EXERCISE: Retype the listing that follows, word for word.

(Stored records)
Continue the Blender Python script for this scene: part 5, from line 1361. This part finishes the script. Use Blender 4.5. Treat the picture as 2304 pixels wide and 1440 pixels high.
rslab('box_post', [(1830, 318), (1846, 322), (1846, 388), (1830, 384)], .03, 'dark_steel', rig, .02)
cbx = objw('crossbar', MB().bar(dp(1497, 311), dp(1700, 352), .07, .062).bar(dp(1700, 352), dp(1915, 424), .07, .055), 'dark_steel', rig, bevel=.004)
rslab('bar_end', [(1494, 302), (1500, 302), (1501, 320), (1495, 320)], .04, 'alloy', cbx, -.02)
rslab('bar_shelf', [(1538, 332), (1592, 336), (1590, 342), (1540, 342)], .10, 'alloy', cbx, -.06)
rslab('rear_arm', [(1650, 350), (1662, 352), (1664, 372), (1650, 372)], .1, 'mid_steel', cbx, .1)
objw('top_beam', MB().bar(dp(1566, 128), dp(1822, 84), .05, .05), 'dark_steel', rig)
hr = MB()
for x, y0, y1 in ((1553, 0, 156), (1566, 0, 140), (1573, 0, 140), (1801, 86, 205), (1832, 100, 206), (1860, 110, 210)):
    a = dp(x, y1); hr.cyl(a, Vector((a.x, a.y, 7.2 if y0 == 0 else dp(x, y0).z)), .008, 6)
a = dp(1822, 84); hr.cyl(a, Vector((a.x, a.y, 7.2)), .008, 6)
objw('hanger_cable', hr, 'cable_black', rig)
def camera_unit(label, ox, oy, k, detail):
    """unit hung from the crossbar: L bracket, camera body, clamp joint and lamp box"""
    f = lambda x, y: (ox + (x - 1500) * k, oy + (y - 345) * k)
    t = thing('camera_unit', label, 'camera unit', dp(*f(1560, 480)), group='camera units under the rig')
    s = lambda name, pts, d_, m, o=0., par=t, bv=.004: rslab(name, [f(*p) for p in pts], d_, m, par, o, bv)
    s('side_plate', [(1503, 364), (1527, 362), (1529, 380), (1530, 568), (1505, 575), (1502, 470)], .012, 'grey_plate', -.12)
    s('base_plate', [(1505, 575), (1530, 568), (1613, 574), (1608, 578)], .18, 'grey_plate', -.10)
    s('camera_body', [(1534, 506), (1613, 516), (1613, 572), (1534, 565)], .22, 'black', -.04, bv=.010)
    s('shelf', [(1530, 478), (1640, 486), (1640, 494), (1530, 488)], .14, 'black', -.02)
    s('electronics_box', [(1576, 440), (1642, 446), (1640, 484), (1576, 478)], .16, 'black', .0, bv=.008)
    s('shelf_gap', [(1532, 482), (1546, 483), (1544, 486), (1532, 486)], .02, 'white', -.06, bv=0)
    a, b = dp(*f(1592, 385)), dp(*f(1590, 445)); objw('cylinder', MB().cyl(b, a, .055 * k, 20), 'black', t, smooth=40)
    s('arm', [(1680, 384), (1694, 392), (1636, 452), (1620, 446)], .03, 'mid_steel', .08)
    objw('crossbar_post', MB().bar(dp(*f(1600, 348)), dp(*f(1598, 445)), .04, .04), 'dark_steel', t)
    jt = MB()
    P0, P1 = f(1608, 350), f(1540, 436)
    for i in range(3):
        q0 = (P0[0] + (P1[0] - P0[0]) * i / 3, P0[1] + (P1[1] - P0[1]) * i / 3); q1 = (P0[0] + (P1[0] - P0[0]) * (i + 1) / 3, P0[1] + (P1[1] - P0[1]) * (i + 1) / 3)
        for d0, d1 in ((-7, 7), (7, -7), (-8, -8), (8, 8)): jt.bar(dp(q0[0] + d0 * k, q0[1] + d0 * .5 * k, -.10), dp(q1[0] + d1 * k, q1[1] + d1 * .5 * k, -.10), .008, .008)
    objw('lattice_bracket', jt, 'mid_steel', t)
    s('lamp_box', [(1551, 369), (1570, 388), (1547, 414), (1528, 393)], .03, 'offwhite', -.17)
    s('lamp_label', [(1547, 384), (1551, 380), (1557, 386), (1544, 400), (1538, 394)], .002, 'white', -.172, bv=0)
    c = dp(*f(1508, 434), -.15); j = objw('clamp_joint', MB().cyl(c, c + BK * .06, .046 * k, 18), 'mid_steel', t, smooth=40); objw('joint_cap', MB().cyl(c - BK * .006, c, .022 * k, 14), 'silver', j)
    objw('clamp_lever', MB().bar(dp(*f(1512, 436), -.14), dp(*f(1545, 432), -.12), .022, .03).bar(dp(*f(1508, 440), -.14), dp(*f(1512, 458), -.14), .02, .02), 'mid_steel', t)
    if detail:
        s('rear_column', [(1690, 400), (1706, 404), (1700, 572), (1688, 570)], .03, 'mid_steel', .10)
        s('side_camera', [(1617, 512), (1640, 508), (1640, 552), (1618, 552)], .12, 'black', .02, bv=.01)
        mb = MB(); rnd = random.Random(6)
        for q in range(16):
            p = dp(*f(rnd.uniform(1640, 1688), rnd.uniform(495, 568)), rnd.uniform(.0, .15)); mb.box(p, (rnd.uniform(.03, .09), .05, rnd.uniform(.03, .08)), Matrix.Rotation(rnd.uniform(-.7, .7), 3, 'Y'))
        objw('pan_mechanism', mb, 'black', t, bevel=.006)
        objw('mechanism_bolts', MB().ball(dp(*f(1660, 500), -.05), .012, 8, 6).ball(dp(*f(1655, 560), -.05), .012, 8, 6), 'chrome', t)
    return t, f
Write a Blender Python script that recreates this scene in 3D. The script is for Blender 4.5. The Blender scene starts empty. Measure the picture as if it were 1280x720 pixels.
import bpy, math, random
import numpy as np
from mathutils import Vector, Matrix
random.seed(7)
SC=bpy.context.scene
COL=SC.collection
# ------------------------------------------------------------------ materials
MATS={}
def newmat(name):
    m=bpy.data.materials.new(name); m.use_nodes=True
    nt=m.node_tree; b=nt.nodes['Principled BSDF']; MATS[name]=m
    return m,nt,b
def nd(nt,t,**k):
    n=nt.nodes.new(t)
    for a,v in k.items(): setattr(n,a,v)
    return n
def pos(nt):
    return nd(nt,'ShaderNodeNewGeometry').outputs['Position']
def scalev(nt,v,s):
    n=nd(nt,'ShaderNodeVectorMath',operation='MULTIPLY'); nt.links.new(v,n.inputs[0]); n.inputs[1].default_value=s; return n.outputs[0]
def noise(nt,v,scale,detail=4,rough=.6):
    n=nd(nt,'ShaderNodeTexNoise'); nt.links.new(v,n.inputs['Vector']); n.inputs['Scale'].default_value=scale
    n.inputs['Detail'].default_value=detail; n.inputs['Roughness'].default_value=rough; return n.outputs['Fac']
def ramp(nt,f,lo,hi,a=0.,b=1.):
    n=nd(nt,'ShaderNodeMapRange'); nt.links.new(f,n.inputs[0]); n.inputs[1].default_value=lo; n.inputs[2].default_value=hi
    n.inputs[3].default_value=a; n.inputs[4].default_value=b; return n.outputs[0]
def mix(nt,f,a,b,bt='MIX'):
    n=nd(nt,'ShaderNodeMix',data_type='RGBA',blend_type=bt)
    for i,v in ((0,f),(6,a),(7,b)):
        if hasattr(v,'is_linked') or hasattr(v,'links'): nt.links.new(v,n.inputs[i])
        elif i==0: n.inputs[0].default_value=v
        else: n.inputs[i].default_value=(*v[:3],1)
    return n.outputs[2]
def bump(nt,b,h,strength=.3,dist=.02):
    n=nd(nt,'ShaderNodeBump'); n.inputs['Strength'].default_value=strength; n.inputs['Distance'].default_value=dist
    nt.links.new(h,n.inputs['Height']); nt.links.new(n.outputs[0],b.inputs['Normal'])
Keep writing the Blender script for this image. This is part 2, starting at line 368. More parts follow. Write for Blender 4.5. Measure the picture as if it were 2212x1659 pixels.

THE ANSWER:
Continue the Blender Python script for this scene: part 5, from line 1361. This part finishes the script. Use Blender 4.5. Treat the picture as 2304 pixels wide and 1440 pixels high.
rslab('box_post', [(1830, 318), (1846, 322), (1846, 388), (1830, 384)], .03, 'dark_steel', rig, .02)
cbx = objw('crossbar', MB().bar(dp(1497, 311), dp(1700, 352), .07, .062).bar(dp(1700, 352), dp(1915, 424), .07, .055), 'dark_steel', rig, bevel=.004)
rslab('bar_end', [(1494, 302), (1500, 302), (1501, 320), (1495, 320)], .04, 'alloy', cbx, -.02)
rslab('bar_shelf', [(1538, 332), (1592, 336), (1590, 342), (1540, 342)], .10, 'alloy', cbx, -.06)
rslab('rear_arm', [(1650, 350), (1662, 352), (1664, 372), (1650, 372)], .1, 'mid_steel', cbx, .1)
objw('top_beam', MB().bar(dp(1566, 128), dp(1822, 84), .05, .05), 'dark_steel', rig)
hr = MB()
for x, y0, y1 in ((1553, 0, 156), (1566, 0, 140), (1573, 0, 140), (1801, 86, 205), (1832, 100, 206), (1860, 110, 210)):
    a = dp(x, y1); hr.cyl(a, Vector((a.x, a.y, 7.2 if y0 == 0 else dp(x, y0).z)), .008, 6)
a = dp(1822, 84); hr.cyl(a, Vector((a.x, a.y, 7.2)), .008, 6)
objw('hanger_cable', hr, 'cable_black', rig)
def camera_unit(label, ox, oy, k, detail):
    """unit hung from the crossbar: L bracket, camera body, clamp joint and lamp box"""
    f = lambda x, y: (ox + (x - 1500) * k, oy + (y - 345) * k)
    t = thing('camera_unit', label, 'camera unit', dp(*f(1560, 480)), group='camera units under the rig')
    s = lambda name, pts, d_, m, o=0., par=t, bv=.004: rslab(name, [f(*p) for p in pts], d_, m, par, o, bv)
    s('side_plate', [(1503, 364), (1527, 362), (1529, 380), (1530, 568), (1505, 575), (1502, 470)], .012, 'grey_plate', -.12)
    s('base_plate', [(1505, 575), (1530, 568), (1613, 574), (1608, 578)], .18, 'grey_plate', -.10)
    s('camera_body', [(1534, 506), (1613, 516), (1613, 572), (1534, 565)], .22, 'black', -.04, bv=.010)
    s('shelf', [(1530, 478), (1640, 486), (1640, 494), (1530, 488)], .14, 'black', -.02)
    s('electronics_box', [(1576, 440), (1642, 446), (1640, 484), (1576, 478)], .16, 'black', .0, bv=.008)
    s('shelf_gap', [(1532, 482), (1546, 483), (1544, 486), (1532, 486)], .02, 'white', -.06, bv=0)
    a, b = dp(*f(1592, 385)), dp(*f(1590, 445)); objw('cylinder', MB().cyl(b, a, .055 * k, 20), 'black', t, smooth=40)
    s('arm', [(1680, 384), (1694, 392), (1636, 452), (1620, 446)], .03, 'mid_steel', .08)
    objw('crossbar_post', MB().bar(dp(*f(1600, 348)), dp(*f(1598, 445)), .04, .04), 'dark_steel', t)
    jt = MB()
    P0, P1 = f(1608, 350), f(1540, 436)
    for i in range(3):
        q0 = (P0[0] + (P1[0] - P0[0]) * i / 3, P0[1] + (P1[1] - P0[1]) * i / 3); q1 = (P0[0] + (P1[0] - P0[0]) * (i + 1) / 3, P0[1] + (P1[1] - P0[1]) * (i + 1) / 3)
        for d0, d1 in ((-7, 7), (7, -7), (-8, -8), (8, 8)): jt.bar(dp(q0[0] + d0 * k, q0[1] + d0 * .5 * k, -.10), dp(q1[0] + d1 * k, q1[1] + d1 * .5 * k, -.10), .008, .008)
    objw('lattice_bracket', jt, 'mid_steel', t)
    s('lamp_box', [(1551, 369), (1570, 388), (1547, 414), (1528, 393)], .03, 'offwhite', -.17)
    s('lamp_label', [(1547, 384), (1551, 380), (1557, 386), (1544, 400), (1538, 394)], .002, 'white', -.172, bv=0)
    c = dp(*f(1508, 434), -.15); j = objw('clamp_joint', MB().cyl(c, c + BK * .06, .046 * k, 18), 'mid_steel', t, smooth=40); objw('joint_cap', MB().cyl(c - BK * .006, c, .022 * k, 14), 'silver', j)
    objw('clamp_lever', MB().bar(dp(*f(1512, 436), -.14), dp(*f(1545, 432), -.12), .022, .03).bar(dp(*f(1508, 440), -.14), dp(*f(1512, 458), -.14), .02, .02), 'mid_steel', t)
    if detail:
        s('rear_column', [(1690, 400), (1706, 404), (1700, 572), (1688, 570)], .03, 'mid_steel', .10)
        s('side_camera', [(1617, 512), (1640, 508), (1640, 552), (1618, 552)], .12, 'black', .02, bv=.01)
        mb = MB(); rnd = random.Random(6)
        for q in range(16):
            p = dp(*f(rnd.uniform(1640, 1688), rnd.uniform(495, 568)), rnd.uniform(.0, .15)); mb.box(p, (rnd.uniform(.03, .09), .05, rnd.uniform(.03, .08)), Matrix.Rotation(rnd.uniform(-.7, .7), 3, 'Y'))
        objw('pan_mechanism', mb, 'black', t, bevel=.006)
        objw('mechanism_bolts', MB().ball(dp(*f(1660, 500), -.05), .012, 8, 6).ball(dp(*f(1655, 560), -.05), .012, 8, 6), 'chrome', t)
    return t, f
Write a Blender Python script that recreates this scene in 3D. The script is for Blender 4.5. The Blender scene starts empty. Measure the picture as if it were 1280x720 pixels.
import bpy, math, random
import numpy as np
from mathutils import Vector, Matrix
random.seed(7)
SC=bpy.context.scene
COL=SC.collection
# ------------------------------------------------------------------ materials
MATS={}
def newmat(name):
    m=bpy.data.materials.new(name); m.use_nodes=True
    nt=m.node_tree; b=nt.nodes['Principled BSDF']; MATS[name]=m
    return m,nt,b
def nd(nt,t,**k):
    n=nt.nodes.new(t)
    for a,v in k.items(): setattr(n,a,v)
    return n
def pos(nt):
    return nd(nt,'ShaderNodeNewGeometry').outputs['Position']
def scalev(nt,v,s):
    n=nd(nt,'ShaderNodeVectorMath',operation='MULTIPLY'); nt.links.new(v,n.inputs[0]); n.inputs[1].default_value=s; return n.outputs[0]
def noise(nt,v,scale,detail=4,rough=.6):
    n=nd(nt,'ShaderNodeTexNoise'); nt.links.new(v,n.inputs['Vector']); n.inputs['Scale'].default_value=scale
    n.inputs['Detail'].default_value=detail; n.inputs['Roughness'].default_value=rough; return n.outputs['Fac']
def ramp(nt,f,lo,hi,a=0.,b=1.):
    n=nd(nt,'ShaderNodeMapRange'); nt.links.new(f,n.inputs[0]); n.inputs[1].default_value=lo; n.inputs[2].default_value=hi
    n.inputs[3].default_value=a; n.inputs[4].default_value=b; return n.outputs[0]
def mix(nt,f,a,b,bt='MIX'):
    n=nd(nt,'ShaderNodeMix',data_type='RGBA',blend_type=bt)
    for i,v in ((0,f),(6,a),(7,b)):
        if hasattr(v,'is_linked') or hasattr(v,'links'): nt.links.new(v,n.inputs[i])
        elif i==0: n.inputs[0].default_value=v
        else: n.inputs[i].default_value=(*v[:3],1)
    return n.outputs[2]
def bump(nt,b,h,strength=.3,dist=.02):
    n=nd(nt,'ShaderNodeBump'); n.inputs['Strength'].default_value=strength; n.inputs['Distance'].default_value=dist
    nt.links.new(h,n.inputs['Height']); nt.links.new(n.outputs[0],b.inputs['Normal'])
Keep writing the Blender script for this image. This is part 2, starting at line 368. More parts follow. Write for Blender 4.5. Measure the picture as if it were 2212x1659 pixels.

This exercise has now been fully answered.